La négation du “propre”

Or c’est bien là que le bât blesse. Le caractère systématiquement répressif des révolutions communistes suggère que leur nocivité réside précisément dans les idées qui les ont inspirées. En d’autres termes, l’omelette ultime a très mauvais goût. Se fixer comme visée politique l’instauration d’une société parfaitement égalitaire, sans classes ni salariat et, pour ce faire, réaliser la mise en commun totale des moyens de production, revient à faire abstraction d’une aspiration humaine fondamentale, celle de disposer de biens “propres”. Pris au sens que le philosophe anglais John Locke a donné à ce terme, ceux-ci ne désignent pas seulement la propriété matérielle d’un individu mais aussi sa vie, sa liberté, son corps ou encore sa conscience, autrement dit, pour reprendre les termes de François Gauvin, “tout ce qui lui permet de se connaître lui-même, de savoir ce qu’il veut et de se sentir responsable de ce qu’il fait”. Pour réaliser le communisme, de fait, il ne suffit pas de collectiviser les moyens de production, il faut contraindre les individus à renoncer à leurs aspirations propres, c’est-à-dire à eux-mêmes.

La sauvegarde du propre n’implique pas de privilégier exclusivement la compétition entre les hommes sur leur coopération ; bien au contraire, elle implique la recherche d’un équilibre entre deux tendances contraires. Mais faire fi de la compétition pour imposer la coopération revient à empêcher l’être humain, et partant toute société, de s’épanouir, tout en ouvrant la voie à la prise de pouvoir par les personnalités les plus autoritaires. En voulant supprimer tout instinct compétitif, on se condamne à l’exacerber.

Que le communisme ait entraîné d’immenses contraintes sur les êtres en chair et en os, persécutés, emprisonnés et mis à mort, ne s’avère donc pas une conséquence involontaire mais l’essence même de ce projet épouvantable. Or si l’inhumanité de cette idéologie a été amplement dénoncée par ses victimes, ses témoins et ses historiens, ces milliers de pages écrites, lues et commentées n’ont pas suffi à mettre un coup d’arrêt aux arguties tentant vainement de distinguer les “bonnes intentions” marxistes de leurs résultats calamiteux. Il faut donc, une fois de plus, rappeler que les moyens employés pour réaliser ces prétendues bonnes intentions ne s’avéraient pas inhumains malgré elles mais bien à cause d’elles. Pour paraphraser Jean-François Revel, “le communisme, c’est le nazisme, les bons sentiments en plus”.

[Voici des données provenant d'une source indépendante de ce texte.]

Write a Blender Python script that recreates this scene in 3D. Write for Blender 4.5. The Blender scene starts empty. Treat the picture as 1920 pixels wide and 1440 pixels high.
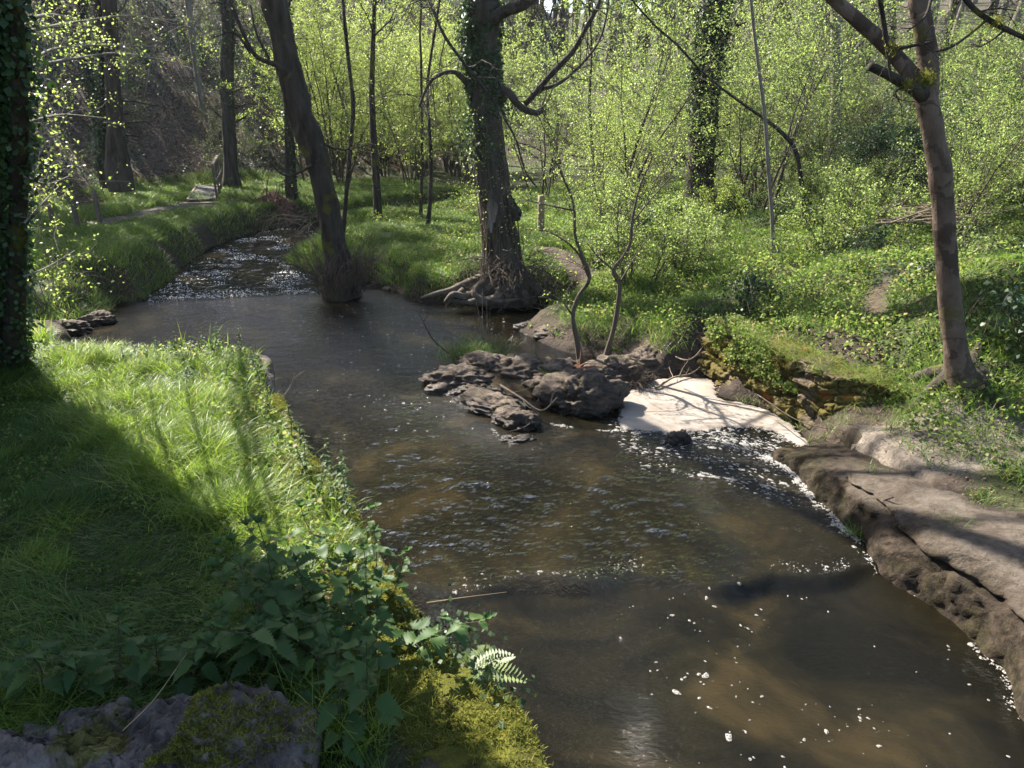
import bpy, math
import numpy as np
from mathutils import Vector

# ------------------------------------------------------------------ camera, world, sun, exposure
S = bpy.context.scene
C = S.collection
H = 4.2
PITCH = math.radians(20.4)
FPX = 1400.0
cp, sp = math.cos(PITCH), math.sin(PITCH)
cam_d = bpy.data.cameras.new('camera')
cam_d.sensor_fit = 'HORIZONTAL'
cam_d.sensor_width = 36.0
cam_d.lens = 36.0 * FPX / 1920.0
cam_d.clip_start = 0.05
cam_d.clip_end = 2000
cam = bpy.data.objects.new('camera', cam_d)
C.objects.link(cam)
cam.location = (0, 0, H)
cam.rotation_euler = (math.pi / 2 - PITCH, 0, 0)
S.camera = cam

SUN_EL = math.radians(42)
SUN_AZ = math.radians(-45)          # from +Y, clockwise positive: the sun stands front left
w = bpy.data.worlds.new('World')
S.world = w
w.use_nodes = True
nt = w.node_tree
bg = nt.nodes['Background']
sky = nt.nodes.new('ShaderNodeTexSky')
sky.sky_type = 'NISHITA'
sky.sun_disc = False
sky.sun_elevation = SUN_EL
sky.sun_rotation = SUN_AZ
sky.air_density = 1.0
sky.dust_density = 1.5
nt.links.new(sky.outputs[0], bg.inputs[0])
bg.inputs[1].default_value = 0.082
sun_d = bpy.data.lights.new('sun', 'SUN')
sun_d.energy = 5.0
sun_d.angle = math.radians(0.5)
sun_d.color = (1.0, 0.94, 0.84)
sun = bpy.data.objects.new('sun', sun_d)
C.objects.link(sun)
SUNV = Vector((math.sin(SUN_AZ) * math.cos(SUN_EL), math.cos(SUN_AZ) * math.cos(SUN_EL), math.sin(SUN_EL)))
sun.rotation_euler = (-SUNV).to_track_quat('-Z', 'Y').to_euler()
S.view_settings.view_transform = 'Standard'
S.view_settings.look = 'None'
S.view_settings.exposure = 2.1
S.view_settings.gamma = 1
S.cycles.use_denoising = True
S.cycles.max_bounces = 6
S.cycles.diffuse_bounces = 3
S.cycles.glossy_bounces = 2
S.cycles.transmission_bounces = 4
S.cycles.transparent_max_bounces = 8
S.cycles.caustics_reflective = False
S.cycles.caustics_refractive = False

rng = np.random.default_rng(11)

# ------------------------------------------------------------------ picture geometry: from a point seen to a point in the world
def ray(px, py):
    u = (px - 960) / FPX
    v = (720 - py) / FPX
    return np.array((u, cp + v * sp, -sp + v * cp))
def P(px, py, z):
    d = ray(px, py); t = (H - z) / -d[2]
    return np.array((d[0] * t, d[1] * t, z))
def PD(px, py, Y):
    d = ray(px, py); t = Y / d[1]
    return np.array((d[0] * t, Y, H + d[2] * t)), t
def seen(p, m=160):
    r = p - np.array((0, 0, H))
    dep = r[:, 1] * cp - r[:, 2] * sp
    up = r[:, 1] * sp + r[:, 2] * cp
    dep_ = np.maximum(dep, 0.05)
    x = 960 + r[:, 0] / dep_ * FPX
    y = 720 - up / dep_ * FPX
    return (dep > 0.3) & (x > -m) & (x < 1920 + m) & (y > -m) & (y < 1440 + m)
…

Remettre la réalité sur ces pieds, en l’espèce, ne vise pas seulement à rappeler la vérité historique. L’enjeu est moral, politique et géopolitique. Mentir sur l'”idéal communiste”, c’est insulter la mémoire de ses dizaines de millions de victimes. C’est justifier a priori tout mouvement politique prétendant, aujourd’hui et demain, faire avancer sa vision du “bien” au détriment de l’intégrité d’autrui. C’est, enfin, fragiliser notre position face à la Russie et à la Chine, deux pays qui n’ont pas tout à fait rompu avec leur passé communiste et semblent en avoir conservé une insensibilité profonde envers la dignité humaine. Il n’a échappé à personne que ces deux puissances ne nous veulent pas du bien. Or réécrire en rose l’histoire du communisme, c’est leur signifier que nous ne croyons pas vraiment aux valeurs que nous ne cessons de leur opposer.